Software quality was at the center of that critique. GAO pointed to a high defect rate and unrealistic cost and schedule estimates that limited oversight, a familiar trap in large-scale software where progress can look fine on paper until operational testing starts breaking things.
Ainsworth’s message in March 2026 added an uncomfortable wrinkle. He told lawmakers the problems include “program management,” “contractor performance,” and “system engineering” on both the government and contractor side, while also describing new tools Congress has given the Space Force to pressure underperforming firms, including a Contractor Responsibility Watch List and actions like letters of concern and unsatisfactory award-fee scores.

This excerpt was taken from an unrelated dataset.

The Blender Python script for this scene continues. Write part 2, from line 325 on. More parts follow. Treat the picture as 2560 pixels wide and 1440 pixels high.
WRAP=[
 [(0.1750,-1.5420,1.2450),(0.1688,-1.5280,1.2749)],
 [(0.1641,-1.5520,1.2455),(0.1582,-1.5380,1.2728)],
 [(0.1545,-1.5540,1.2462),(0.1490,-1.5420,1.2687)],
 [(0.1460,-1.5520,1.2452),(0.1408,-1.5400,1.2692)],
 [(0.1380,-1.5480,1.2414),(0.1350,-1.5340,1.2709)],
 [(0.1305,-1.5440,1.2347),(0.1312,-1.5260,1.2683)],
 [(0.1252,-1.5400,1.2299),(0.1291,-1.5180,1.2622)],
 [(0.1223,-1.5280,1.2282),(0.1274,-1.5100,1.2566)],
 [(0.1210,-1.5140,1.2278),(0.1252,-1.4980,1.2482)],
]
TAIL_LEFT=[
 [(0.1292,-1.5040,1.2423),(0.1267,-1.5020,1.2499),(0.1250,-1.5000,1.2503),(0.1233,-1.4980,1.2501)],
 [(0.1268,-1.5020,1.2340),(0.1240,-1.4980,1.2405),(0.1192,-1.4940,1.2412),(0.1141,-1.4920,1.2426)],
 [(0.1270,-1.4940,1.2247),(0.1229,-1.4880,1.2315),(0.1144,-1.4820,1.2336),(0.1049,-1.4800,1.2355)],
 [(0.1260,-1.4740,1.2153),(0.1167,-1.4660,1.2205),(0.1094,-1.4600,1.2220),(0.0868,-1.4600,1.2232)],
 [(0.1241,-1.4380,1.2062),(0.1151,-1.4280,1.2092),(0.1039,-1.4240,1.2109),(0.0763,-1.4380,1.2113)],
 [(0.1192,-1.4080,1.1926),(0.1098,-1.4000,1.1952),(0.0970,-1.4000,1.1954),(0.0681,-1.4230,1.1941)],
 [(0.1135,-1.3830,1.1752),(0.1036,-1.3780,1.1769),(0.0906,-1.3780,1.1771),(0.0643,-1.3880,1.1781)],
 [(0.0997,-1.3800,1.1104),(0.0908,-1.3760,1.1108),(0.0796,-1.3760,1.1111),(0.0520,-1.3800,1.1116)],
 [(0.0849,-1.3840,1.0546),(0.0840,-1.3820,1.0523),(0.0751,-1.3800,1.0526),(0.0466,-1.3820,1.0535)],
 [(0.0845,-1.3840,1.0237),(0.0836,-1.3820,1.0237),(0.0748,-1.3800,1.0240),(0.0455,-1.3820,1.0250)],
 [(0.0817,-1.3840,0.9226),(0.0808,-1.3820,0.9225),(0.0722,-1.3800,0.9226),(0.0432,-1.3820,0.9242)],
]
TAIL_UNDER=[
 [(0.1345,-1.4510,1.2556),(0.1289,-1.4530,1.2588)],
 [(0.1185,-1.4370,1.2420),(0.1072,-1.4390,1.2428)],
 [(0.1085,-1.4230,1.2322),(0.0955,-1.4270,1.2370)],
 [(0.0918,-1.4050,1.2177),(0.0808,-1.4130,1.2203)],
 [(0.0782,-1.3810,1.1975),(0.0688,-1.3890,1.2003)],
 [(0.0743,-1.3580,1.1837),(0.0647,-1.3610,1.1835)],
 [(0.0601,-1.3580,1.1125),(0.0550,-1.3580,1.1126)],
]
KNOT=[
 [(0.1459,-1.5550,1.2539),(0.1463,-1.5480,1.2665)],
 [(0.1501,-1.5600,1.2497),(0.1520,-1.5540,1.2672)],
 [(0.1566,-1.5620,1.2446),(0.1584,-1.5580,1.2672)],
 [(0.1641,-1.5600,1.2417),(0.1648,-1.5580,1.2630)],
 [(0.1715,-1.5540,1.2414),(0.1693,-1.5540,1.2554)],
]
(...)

What to watch next for GPS III and the GPS IIIF era
The immediate question is whether the Pentagon keeps betting on OCX or shifts fully to upgrading AEP. Either way, it is about timing as much as it is about pride, because the space segment is moving forward.

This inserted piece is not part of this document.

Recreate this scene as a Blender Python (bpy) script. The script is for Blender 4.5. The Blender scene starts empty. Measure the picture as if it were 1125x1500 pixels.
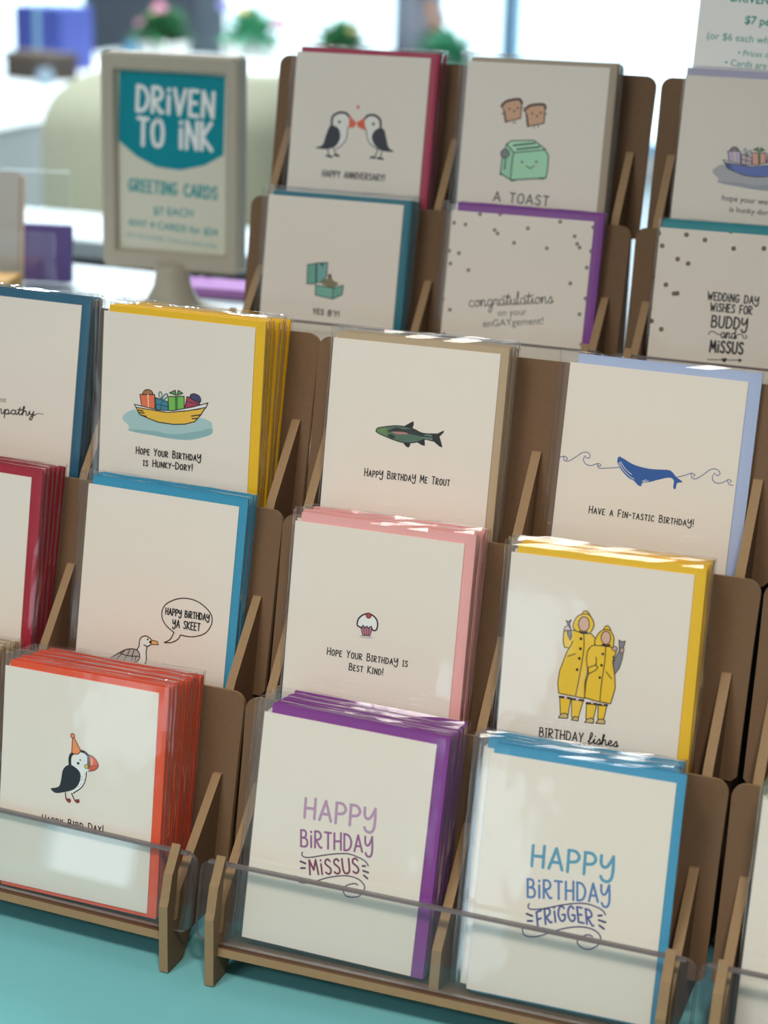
import bpy, bmesh, math, random
from mathutils import Vector, Matrix
from mathutils.geometry import tessellate_polygon
random.seed(7)
scene = bpy.context.scene
COL = scene.collection

# ------------------------------------------------------------------ camera, world, lights, exposure
Z0 = 0.768                       # height of the racks' own zero above the floor (tabletop is 0.75)
def P(x, y, z):                  # millimetres in the rack frame -> metres in the world
    return Vector((x / 1000, y / 1000, z / 1000 + Z0))
CAM_M = ((0.9382540, -0.1315834, 0.3199457), (0.3446977, 0.2770513, -0.8968980), (0.0293755, 0.9518027, 0.3053010))
cd = bpy.data.cameras.new('camera')
cam = bpy.data.objects.new('camera', cd); COL.objects.link(cam)
mw = Matrix([list(r) + [0] for r in CAM_M] + [[0, 0, 0, 1]])
mw.translation = P(444.17, -975.98, 609.16)
cam.matrix_world = mw
cd.sensor_fit = 'HORIZONTAL'; cd.sensor_width = 36.0; cd.lens = 36.0 * 2819.5 / 1125
cd.clip_start = 0.05; cd.clip_end = 100
cd.dof.use_dof = True; cd.dof.focus_distance = 1.20; cd.dof.aperture_fstop = 8.0
scene.camera = cam
scene.view_settings.view_transform = 'Standard'; scene.view_settings.look = 'None'
scene.view_settings.gamma = 1.0; scene.view_settings.exposure = -0.22
scene.cycles.transparent_max_bounces = 64
scene.cycles.max_bounces = 10

world = bpy.data.worlds.new('daylight'); scene.world = world; world.use_nodes = True
bg = world.node_tree.nodes['Background']; bg.inputs[0].default_value = (0.74, 0.90, 1.0, 1); bg.inputs[1].default_value = 4.5

def area(name, loc, target, sx, sy, power, col):
    l = bpy.data.lights.new(name, 'AREA'); l.shape = 'RECTANGLE'; l.size = sx; l.size_y = sy; l.energy = power; l.color = col
    o = bpy.data.objects.new(name, l); COL.objects.link(o); o.location = loc
    o.rotation_euler = (Vector(target) - Vector(loc)).to_track_quat('-Z', 'Y').to_euler()
    return o
area('ceiling_panel_light', (-0.35, -1.35, 2.95), (-0.35, -1.30, 0.0), 0.7, 0.35, 20, (1.0, 0.94, 0.86))
area('fill_light_front', (-1.2, -3.1, 2.95), (-1.2, -3.1, 0), 1.2, 0.6, 45, (0.88, 0.95, 1.0))  # added fill, brightens the front wall mirrored in the guards
area('fill_light_middle', (-1.7, 1.9, 2.95), (-1.7, 1.9, 0), 0.6, 1.2, 120, (0.86, 0.95, 1.0))  # unseen lamp added to brighten the long table's skirt
area('fill_light_rear', (-2.6, 5.2, 2.95), (-2.6, 5.2, 0), 1.2, 0.6, 150, (0.86, 0.95, 1.0))  # extra fill added to lift the shop behind the racks
sp = bpy.data.lights.new('track_spot_light', 'SPOT'); sp.energy = 86; sp.color = (1.0, 0.885, 0.745); sp.spot_size = math.radians(46); sp.spot_blend = 1.0; sp.shadow_soft_size = 0.12
spo = bpy.data.objects.new('track_spot_light', sp); COL.objects.link(spo); spo.location = (0.75, -1.3, 2.6)
spo.rotation_euler = (Vector((0.15, -0.20, 0.72)) - spo.location).to_track_quat('-Z', 'Y').to_euler()

# ------------------------------------------------------------------ materials
def lin(c):
    return tuple((v / 255 / 12.92) if v / 255 <= 0.04045 else ((v / 255 + 0.055) / 1.055) ** 2.4 for v in c[:3]) + (1.0,)
_mats = {}
def mat(name, rgb, rough=0.6, noise=0.0, nscale=200.0, bump=0.0, spec=0.5, metal=0.0, stretch=None):
    if name in _mats: return _mats[name]
    m = bpy.data.materials.new(name); m.use_nodes = True; nt = m.node_tree; b = nt.nodes['Principled BSDF']
    b.inputs['Base Color'].default_value = lin(rgb); b.inputs['Roughness'].default_value = rough
    b.inputs['Specular IOR Level'].default_value = spec; b.inputs['Metallic'].default_value = metal
    if noise or bump:
        tc = nt.nodes.new('ShaderNodeTexCoord'); mp = nt.nodes.new('ShaderNodeMapping'); nz = nt.nodes.new('ShaderNodeTexNoise')
        nz.inputs['Scale'].default_value = nscale; nz.inputs['Detail'].default_value = 4
        if stretch: mp.inputs['Scale'].default_value = stretch
        nt.links.new(tc.outputs['Object'], mp.inputs['Vector']); nt.links.new(mp.outputs['Vector'], nz.inputs['Vector'])
        if noise:
            mx = nt.nodes.new('ShaderNodeMixRGB'); c = lin(rgb)
            mx.inputs[1].default_value = tuple(v * (1 - noise) for v in c[:3]) + (1,); mx.inputs[2].default_value = tuple(min(1, v * (1 + noise)) for v in c[:3]) + (1,)
            nt.links.new(nz.outputs['Fac'], mx.inputs[0]); nt.links.new(mx.outputs[0], b.inputs['Base Color'])
        if bump:
            bp = nt.nodes.new('ShaderNodeBump'); bp.inputs['Strength'].default_value = bump; bp.inputs['Distance'].default_value = 0.001
            nt.links.new(nz.outputs['Fac'], bp.inputs['Height']); nt.links.new(bp.outputs['Normal'], b.inputs['Normal'])
    _mats[name] = m; return m
def clear(name, tint, ior, rough, gloss_gain=1.0, bump=0.0, bscale=30.0, stretch=(1, 1, 1), haze=0.0, hcol=(0.8, 0.8, 0.82)):
    m = bpy.data.materials.new(name); m.use_nodes = True; nt = m.node_tree; nt.nodes.clear()
    out = nt.nodes.new('ShaderNodeOutputMaterial'); tr = nt.nodes.new('ShaderNodeBsdfTransparent'); gl = nt.nodes.new('ShaderNodeBsdfGlossy')
    mx = nt.nodes.new('ShaderNodeMixShader'); ge = nt.nodes.new('ShaderNodeNewGeometry'); ml = nt.nodes.new('ShaderNodeMath'); ml.operation = 'MULTIPLY'; ml.use_clamp = True
    ml.inputs[1].default_value = gloss_gain
    f0 = ((ior - 1) / (ior + 1)) ** 2
    def node(op, *vals):
        q = nt.nodes.new('ShaderNodeMath'); q.operation = op
        for i, v in enumerate(vals):
            if isinstance(v, (int, float)): q.inputs[i].default_value = v
            else: nt.links.new(v, q.inputs[i])
        return q.outputs[0]
    dt = nt.nodes.new('ShaderNodeVectorMath'); dt.operation = 'DOT_PRODUCT'
    nt.links.new(ge.outputs['Normal'], dt.inputs[0]); nt.links.new(ge.outputs['Incoming'], dt.inputs[1])
    fres = node('MULTIPLY_ADD', node('POWER', node('SUBTRACT', 1.0, node('ABSOLUTE', dt.outputs['Value'])), 5.0), 1 - f0, f0)
    tr.inputs[0].default_value = tuple(tint) + (1,); gl.inputs['Roughness'].default_value = rough; gl.inputs[0].default_value = (1, 1, 1, 1)
    if bump:
        tc = nt.nodes.new('ShaderNodeTexCoord'); mp = nt.nodes.new('ShaderNodeMapping'); nz = nt.nodes.new('ShaderNodeTexNoise'); bp = nt.nodes.new('ShaderNodeBump')
        mp.inputs['Scale'].default_value = stretch; nz.inputs['Scale'].default_value = bscale; nz.inputs['Detail'].default_value = 2
        bp.inputs['Strength'].default_value = bump; bp.inputs['Distance'].default_value = 0.002
        nt.links.new(tc.outputs['Object'], mp.inputs['Vector']); nt.links.new(mp.outputs[0], nz.inputs['Vector'])
        nt.links.new(nz.outputs['Fac'], bp.inputs['Height']); nt.links.new(bp.outputs[0], gl.inputs['Normal'])
    nt.links.new(fres, ml.inputs[0]); nt.links.new(ml.outputs[0], mx.inputs[0]); nt.links.new(tr.outputs[0], mx.inputs[1]); nt.links.new(gl.outputs[0], mx.inputs[2])
    last = mx.outputs[0]
    if haze:
        df = nt.nodes.new('ShaderNodeBsdfDiffuse'); df.inputs[0].default_value = tuple(hcol) + (1,); m2 = nt.nodes.new('ShaderNodeMixShader'); m2.inputs[0].default_value = haze
        nt.links.new(last, m2.inputs[1]); nt.links.new(df.outputs[0], m2.inputs[2]); last = m2.outputs[0]
    nt.links.new(last, out.inputs[0]); return m
M_KRAFT = mat('kraft_fibreboard', (122, 93, 67), 0.8, 0.10, 420, 0.15)
M_EDGE = mat('cut_fibreboard_edge', (160, 130, 95), 0.85, 0.08, 300, 0.1)
M_CARD = mat('white_card_stock', (246, 236, 223), 0.75, 0.02, 900, 0.05, 0.2)
M_SLEEVE = clear('clear_sleeve_film', (0.985, 0.985, 0.985), 1.45, 0.06, 1.1, 0.25, 26.0, (1, 0.6, 1))
M_SLVEDGE = clear('clear_sleeve_seam', (0.90, 0.90, 0.92), 1.6, 0.07, 2.6, 0.6, 60.0, (1, 0.5, 1), 0.10)
M_ACRYL = clear('clear_acrylic', (0.98, 0.985, 0.985), 1.49, 0.02, 1.0)
M_ACEDGE = clear('acrylic_cut_edge', (0.50, 0.46, 0.47), 1.49, 0.2, 1.5, haze=0.45, hcol=(0.33, 0.28, 0.28))
M_TEAL = mat('teal_tablecloth', (126, 200, 206), 0.9, 0.05, 14, 0.2, 0.2)
M_FOOT = mat('black_rubber', (20, 20, 22), 0.7)
M_SIGN = mat('ivory_plastic', (190, 180, 160), 0.45, 0, 0, 0, 0.4)
M_PAPER = mat('ivory_sign_paper', (228, 224, 204), 0.8, 0, 0, 0, 0.2)
M_MINT = mat('pale_mint_paper', (244, 242, 236), 0.8, 0, 0, 0, 0.2)
M_WHITE = mat('white_laminate', (198, 208, 211), 0.4)
M_DARK = mat('dark_laminate', (38, 40, 46), 0.6)
_nt = M_MINT.node_tree; _tl = _nt.nodes.new('ShaderNodeBsdfTranslucent'); _tl.inputs[0].default_value = lin((250, 244, 238)); _mx = _nt.nodes.new('ShaderNodeMixShader'); _mx.inputs[0].default_value = 0.6
_nt.links.new(_nt.nodes['Principled BSDF'].outputs[0], _mx.inputs[1]); _nt.links.new(_tl.outputs[0], _mx.inputs[2]); _nt.links.new(_mx.outputs[0], _nt.nodes['Material Output'].inputs[0])
def lift(rgb, k):                # paint values read off lit paper, brought back to the ink's own colour
    return tuple(min(250.0, 255 * ((v / 255) ** 2.2 * k) ** (1 / 2.2)) for v in rgb)
def flat(rgb): return mat('ink_%02x%02x%02x' % tuple(rgb), lift(rgb, 1.35) if max(rgb) > 75 else rgb, 0.7, 0, 0, 0, 0.15)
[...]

The Space Force currently operates 32 GPS satellites, and nine GPS III satellites have already been launched, according to Air & Space Forces. Schiess told Congress that GPS III brings measurable gains, including a 15-year design life (about double earlier satellites), roughly three times better accuracy, and up to eight times better anti-jamming performance compared with legacy spacecraft.
Then comes GPS IIIF, the next production batch. Ainsworth said the program is on track to deliver its first two GPS IIIF space vehicles in fiscal year 2027, and the Pentagon’s weapons testing office has warned that continued OCX delays put warfighters and allies at risk because “full M-code has not deployed to the field for use in operations.”
The next few months will show whether the Pentagon chooses a clean break from OCX, a narrower rewrite, or a slower path that keeps the old system alive longer than anyone planned. At the end of the day, this is what the OCX fight is really about.